Written problem: Write out the entire listing below exactly as it appears, minus any pictures.

===== Dataset section

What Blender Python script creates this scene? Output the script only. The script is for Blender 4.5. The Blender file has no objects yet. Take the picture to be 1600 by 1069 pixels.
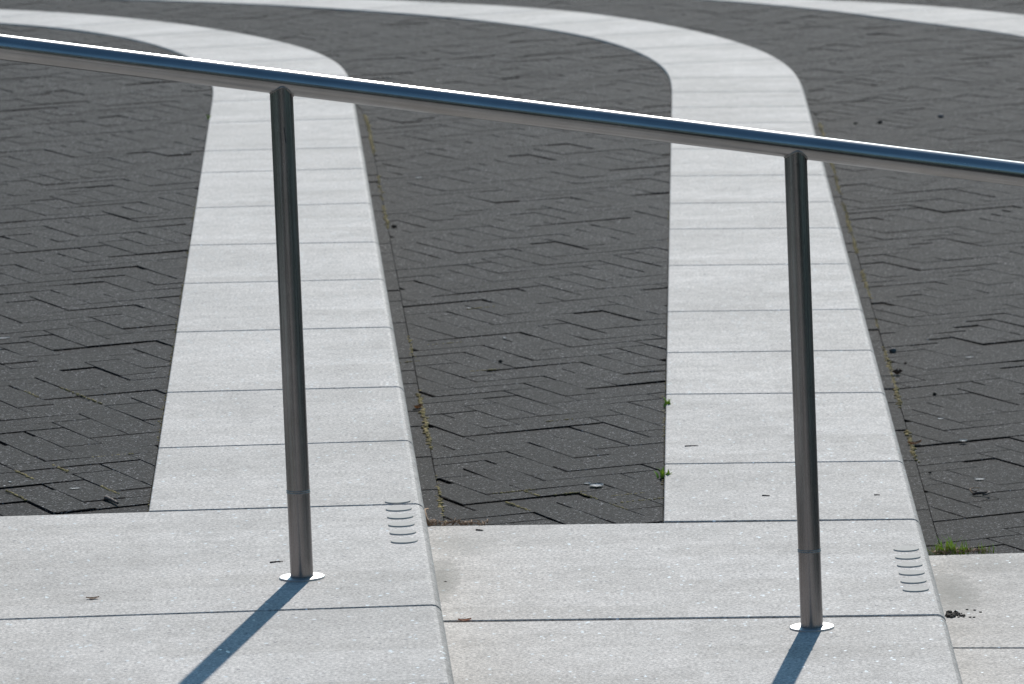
import bpy, bmesh, math, random
import numpy as np
from mathutils import Vector, Matrix, noise
random.seed(7); RNG = np.random.default_rng(7)

# ------------------------------------------------------------------ camera
scene = bpy.context.scene
FPX = 8000.0                      # focal length in pixels of a 1600 px wide frame
PIT, RHO, CAMH = math.atan(1082/FPX), math.atan(.037), 1.66
_F = np.array([0, math.cos(PIT), -math.sin(PIT)])
_U0 = np.array([0, math.sin(PIT), math.cos(PIT)])
_X = np.array([1., 0, 0])
_R = math.cos(RHO)*_X - math.sin(RHO)*_U0
_U = math.sin(RHO)*_X + math.cos(RHO)*_U0
_C = np.array([0, 0, CAMH])
cam_d = bpy.data.cameras.new('camera'); cam = bpy.data.objects.new('camera', cam_d)
scene.collection.objects.link(cam); scene.camera = cam
cam_d.sensor_width = 36; cam_d.lens = FPX/1600*36
cam_d.clip_start = .1; cam_d.clip_end = 2000
cam.matrix_world = Matrix(((_R[0], _U[0], -_F[0], _C[0]), (_R[1], _U[1], -_F[1], _C[1]),
                           (_R[2], _U[2], -_F[2], _C[2]), (0, 0, 0, 1)))
cam_d.dof.use_dof = True; cam_d.dof.focus_distance = 9.9; cam_d.dof.aperture_fstop = 16

# ------------------------------------------------------------------ light
SUN_EL, SUN_AZ = math.radians(35.3), math.radians(9.1)      # azimuth from +Y towards +X
world = bpy.data.worlds.new('World'); scene.world = world; world.use_nodes = True
wn = world.node_tree; wn.nodes.clear()
sky = wn.nodes.new('ShaderNodeTexSky'); sky.sky_type = 'NISHITA'; sky.sun_disc = False
sky.sun_elevation = SUN_EL; sky.sun_rotation = SUN_AZ
sky.air_density = 1.0; sky.dust_density = 0.4; sky.ozone_density = 1.2
bg = wn.nodes.new('ShaderNodeBackground'); bg.inputs['Strength'].default_value = .105
wo = wn.nodes.new('ShaderNodeOutputWorld')
tint = wn.nodes.new('ShaderNodeMix'); tint.data_type = 'RGBA'; tint.blend_type = 'MULTIPLY'; tint.inputs[0].default_value = 1
tint.inputs[7].default_value = (.72, 1.06, 1.16, 1)          # deep clear polarised blue
wn.links.new(sky.outputs[0], tint.inputs[6]); wn.links.new(tint.outputs[2], bg.inputs[0]); wn.links.new(bg.outputs[0], wo.inputs[0])
sd = bpy.data.lights.new('sun', 'SUN'); sd.energy = 4.6; sd.angle = math.radians(.5); sd.color = (1, .955, .90)
sun = bpy.data.objects.new('sun', sd); scene.collection.objects.link(sun)
sdir = Vector((math.sin(SUN_AZ)*math.cos(SUN_EL), math.cos(SUN_AZ)*math.cos(SUN_EL), math.sin(SUN_EL)))
sun.rotation_euler = sdir.to_track_quat('Z', 'Y').to_euler()
scene.view_settings.view_transform = 'Standard'; scene.view_settings.look = 'None'
scene.view_settings.exposure = 0.0; scene.view_settings.gamma = 1

# ------------------------------------------------------------------ helpers
RISE = .166
TZ = {0: RISE, 1: 0.0, 2: -RISE, 3: -2*RISE, 4: -3*RISE}
def bp(px, py, z):
    """where the ray through a photo pixel meets the level z (measuring the plaza from the photo)"""
    d = _F*FPX + _R*(px-800) + _U*(534.5-py)
    t = (z-CAMH)/d[2]; p = _C+d*t
    return np.array([p[0], p[1]])
def link(o, parent=None):
    scene.collection.objects.link(o)
    if parent is not None: o.parent = parent
    return o
def obj(name, bm, mat, parent=None, smooth=False):
    me = bpy.data.meshes.new(name); bm.to_mesh(me); bm.free()
    mats = mat if isinstance(mat, (list, tuple)) else [mat]
    for m in mats: me.materials.append(m)
    if smooth:
        me.polygons.foreach_set('use_smooth', [True]*len(me.polygons))
    return link(bpy.data.objects.new(name, me), parent)
def empty(name, loc, parent=None):
    o = bpy.data.objects.new(name, None); o.location = loc; o.empty_display_size = .1
    return link(o, parent)
def tag(o, label=None, cat=None, group=None, kind=None):
    if label: o['label'] = label
    if cat: o['category'] = cat
    if group: o['group'] = group
    if kind: o['kind'] = kind
    return o

# ------------------------------------------------------------------ materials
def mat(name):
    m = bpy.data.materials.new(name); m.use_nodes = True
    nt = m.node_tree; b = nt.nodes['Principled BSDF']
    return m, nt, b
def N(nt, t, **kw):
    n = nt.nodes.new(t)
    for k, v in kw.items():
        if k in n.inputs: n.inputs[k].default_value = v
        else: setattr(n, k, v)
    return n
def ramp(nt, src, stops):
    r = nt.nodes.new('ShaderNodeValToRGB'); nt.links.new(src, r.inputs[0])
    el = r.color_ramp.elements
    while len(el) < len(stops): el.new(.5)
    for e, (p, c) in zip(el, stops):
        e.position = p; e.color = (c, c, c, 1) if isinstance(c, float) else (*c, 1)
    return r.outputs[0]
def mix(nt, fac, a, b, mode='MIX'):
    n = nt.nodes.new('ShaderNodeMix'); n.data_type = 'RGBA'; n.blend_type = mode
    for i, v in ((0, fac), (6, a), (7, b)):
        if isinstance(v, (int, float)): n.inputs[i].default_value = v
        elif isinstance(v, tuple): n.inputs[i].default_value = (*v, 1)
        else: nt.links.new(v, n.inputs[i])
    return n.outputs[2]
def math_(nt, op, a, b=None):
    n = nt.nodes.new('ShaderNodeMath'); n.operation = op
    for i, v in ((0, a), (1, b)):
        if v is None: continue
        if isinstance(v, (int, float)): n.inputs[i].default_value = v
        else: nt.links.new(v, n.inputs[i])
    return n.outputs[0]
def noise_(nt, co, scale, detail=3, rough=.55):
    n = N(nt, 'ShaderNodeTexNoise', Scale=scale, Detail=detail, Roughness=rough); nt.links.new(co, n.inputs['Vector'])
    return n.outputs['Fac']
def voro(nt, co, scale, feature='F1'):
    n = N(nt, 'ShaderNodeTexVoronoi', Scale=scale); n.feature = feature; nt.links.new(co, n.inputs['Vector'])
    return n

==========

The answer:
What Blender Python script creates this scene? Output the script only. The script is for Blender 4.5. The Blender file has no objects yet. Take the picture to be 1600 by 1069 pixels.
import bpy, bmesh, math, random
import numpy as np
from mathutils import Vector, Matrix, noise
random.seed(7); RNG = np.random.default_rng(7)

# ------------------------------------------------------------------ camera
scene = bpy.context.scene
FPX = 8000.0                      # focal length in pixels of a 1600 px wide frame
PIT, RHO, CAMH = math.atan(1082/FPX), math.atan(.037), 1.66
_F = np.array([0, math.cos(PIT), -math.sin(PIT)])
_U0 = np.array([0, math.sin(PIT), math.cos(PIT)])
_X = np.array([1., 0, 0])
_R = math.cos(RHO)*_X - math.sin(RHO)*_U0
_U = math.sin(RHO)*_X + math.cos(RHO)*_U0
_C = np.array([0, 0, CAMH])
cam_d = bpy.data.cameras.new('camera'); cam = bpy.data.objects.new('camera', cam_d)
scene.collection.objects.link(cam); scene.camera = cam
cam_d.sensor_width = 36; cam_d.lens = FPX/1600*36
cam_d.clip_start = .1; cam_d.clip_end = 2000
cam.matrix_world = Matrix(((_R[0], _U[0], -_F[0], _C[0]), (_R[1], _U[1], -_F[1], _C[1]),
                           (_R[2], _U[2], -_F[2], _C[2]), (0, 0, 0, 1)))
cam_d.dof.use_dof = True; cam_d.dof.focus_distance = 9.9; cam_d.dof.aperture_fstop = 16

# ------------------------------------------------------------------ light
SUN_EL, SUN_AZ = math.radians(35.3), math.radians(9.1)      # azimuth from +Y towards +X
world = bpy.data.worlds.new('World'); scene.world = world; world.use_nodes = True
wn = world.node_tree; wn.nodes.clear()
sky = wn.nodes.new('ShaderNodeTexSky'); sky.sky_type = 'NISHITA'; sky.sun_disc = False
sky.sun_elevation = SUN_EL; sky.sun_rotation = SUN_AZ
sky.air_density = 1.0; sky.dust_density = 0.4; sky.ozone_density = 1.2
bg = wn.nodes.new('ShaderNodeBackground'); bg.inputs['Strength'].default_value = .105
wo = wn.nodes.new('ShaderNodeOutputWorld')
tint = wn.nodes.new('ShaderNodeMix'); tint.data_type = 'RGBA'; tint.blend_type = 'MULTIPLY'; tint.inputs[0].default_value = 1
tint.inputs[7].default_value = (.72, 1.06, 1.16, 1)          # deep clear polarised blue
wn.links.new(sky.outputs[0], tint.inputs[6]); wn.links.new(tint.outputs[2], bg.inputs[0]); wn.links.new(bg.outputs[0], wo.inputs[0])
sd = bpy.data.lights.new('sun', 'SUN'); sd.energy = 4.6; sd.angle = math.radians(.5); sd.color = (1, .955, .90)
sun = bpy.data.objects.new('sun', sd); scene.collection.objects.link(sun)
sdir = Vector((math.sin(SUN_AZ)*math.cos(SUN_EL), math.cos(SUN_AZ)*math.cos(SUN_EL), math.sin(SUN_EL)))
sun.rotation_euler = sdir.to_track_quat('Z', 'Y').to_euler()
scene.view_settings.view_transform = 'Standard'; scene.view_settings.look = 'None'
scene.view_settings.exposure = 0.0; scene.view_settings.gamma = 1

# ------------------------------------------------------------------ helpers
RISE = .166
TZ = {0: RISE, 1: 0.0, 2: -RISE, 3: -2*RISE, 4: -3*RISE}
def bp(px, py, z):
    """where the ray through a photo pixel meets the level z (measuring the plaza from the photo)"""
    d = _F*FPX + _R*(px-800) + _U*(534.5-py)
    t = (z-CAMH)/d[2]; p = _C+d*t
    return np.array([p[0], p[1]])
def link(o, parent=None):
    scene.collection.objects.link(o)
    if parent is not None: o.parent = parent
    return o
def obj(name, bm, mat, parent=None, smooth=False):
    me = bpy.data.meshes.new(name); bm.to_mesh(me); bm.free()
    mats = mat if isinstance(mat, (list, tuple)) else [mat]
    for m in mats: me.materials.append(m)
    if smooth:
        me.polygons.foreach_set('use_smooth', [True]*len(me.polygons))
    return link(bpy.data.objects.new(name, me), parent)
def empty(name, loc, parent=None):
    o = bpy.data.objects.new(name, None); o.location = loc; o.empty_display_size = .1
    return link(o, parent)
def tag(o, label=None, cat=None, group=None, kind=None):
    if label: o['label'] = label
    if cat: o['category'] = cat
    if group: o['group'] = group
    if kind: o['kind'] = kind
    return o

# ------------------------------------------------------------------ materials
def mat(name):
    m = bpy.data.materials.new(name); m.use_nodes = True
    nt = m.node_tree; b = nt.nodes['Principled BSDF']
    return m, nt, b
def N(nt, t, **kw):
    n = nt.nodes.new(t)
    for k, v in kw.items():
        if k in n.inputs: n.inputs[k].default_value = v
        else: setattr(n, k, v)
    return n
def ramp(nt, src, stops):
    r = nt.nodes.new('ShaderNodeValToRGB'); nt.links.new(src, r.inputs[0])
    el = r.color_ramp.elements
    while len(el) < len(stops): el.new(.5)
    for e, (p, c) in zip(el, stops):
        e.position = p; e.color = (c, c, c, 1) if isinstance(c, float) else (*c, 1)
    return r.outputs[0]
def mix(nt, fac, a, b, mode='MIX'):
    n = nt.nodes.new('ShaderNodeMix'); n.data_type = 'RGBA'; n.blend_type = mode
    for i, v in ((0, fac), (6, a), (7, b)):
        if isinstance(v, (int, float)): n.inputs[i].default_value = v
        elif isinstance(v, tuple): n.inputs[i].default_value = (*v, 1)
        else: nt.links.new(v, n.inputs[i])
    return n.outputs[2]
def math_(nt, op, a, b=None):
    n = nt.nodes.new('ShaderNodeMath'); n.operation = op
    for i, v in ((0, a), (1, b)):
        if v is None: continue
        if isinstance(v, (int, float)): n.inputs[i].default_value = v
        else: nt.links.new(v, n.inputs[i])
    return n.outputs[0]
def noise_(nt, co, scale, detail=3, rough=.55):
    n = N(nt, 'ShaderNodeTexNoise', Scale=scale, Detail=detail, Roughness=rough); nt.links.new(co, n.inputs['Vector'])
    return n.outputs['Fac']
def voro(nt, co, scale, feature='F1'):
    n = N(nt, 'ShaderNodeTexVoronoi', Scale=scale); n.feature = feature; nt.links.new(co, n.inputs['Vector'])
    return n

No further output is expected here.